The only males who are acceptable as genuine friends are gay men—presented as mincing, quasi-pantomimic sidekicks with little authentic sexuality of their own. The second film revolves in part around the wedding of Stanford and Anthony, two characters whose mutual hatred was made much of in the series, but who the films have seen fit to pair off after the most spurious of drunken kisses for no other reason than the fact that both are gay. (Male bisexuals, of course, do not exist.) Gay men may not be the enemy in the same way that straight men are, but nor are they afforded real personhood: they are merely satellites to the female experience, doomed to advise Carrie and co on their wedding outfits forever.

So no wonder men hate Sex and the City. And yet, for all of its incontestable misandry, for all the twee dialogue, weary product placement and blatant fetishisation of upper-class consumerism, the urge to defend it springs unbidden whenever I hear a man who hasn’t seen the show attacking its premise. One male columnist writing for Stylist last week dismissed the franchise as “a load of crones cackling about penises.” Such ugly misogyny is seen as a fair retort to a series that treats men so flippantly. Yet women have to put up with being portrayed as two-dimensional, impossibly beautiful sex objects in almost every other television programme you care to name. For all its faults, watching Sex and the City can feel a little like redressing the balance.

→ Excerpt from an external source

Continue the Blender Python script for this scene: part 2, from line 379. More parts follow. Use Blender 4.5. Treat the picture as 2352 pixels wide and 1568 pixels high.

The Bechdel test, named after cartoonist Alison Bechdel who coined the concept in her long-running comic strip "Dykes To Watch Out For," has passed into popular culture as a way of determining sexism in film and television. The premise is simple: in order to pass the test, a film must have two or more named female characters in it; these characters must talk to each other, and they must talk to each other about something other than a man. Thousands of films fail to fulfil this basic criteria—from the Home Alone trilogy to Lethal Weapon to Lord of The Rings. Interestingly, Sex and The City is one of the only shows that fails the test in reverse: in that men are a trivial part of the action and are rarely seen interacting with one another except to discuss the show's female protagonists.

This wilful elision of men, their concerns and their needs, must be a large part of why male viewers find Sex and the City so uncomfortable. But it is also precisely the same elision that women experience watching countless films. If men don’t like Sex and the City, they can always change the channel and find something else. Women don’t have that option. If they did, all they’d have to watch would be Casualty and the Alien saga.

So, any man grumbling about being taken to see the latest Sex and the City film should view the experience as an opportunity. Yes, it’s insulting to both men and women, an exercise in kitsch heterosexual squabbling. But its misandry is no different to the misogyny seen daily on television, in the media, and in politics. Men who rail against the show should remember that this is what it feels like to consume media as a woman—every day.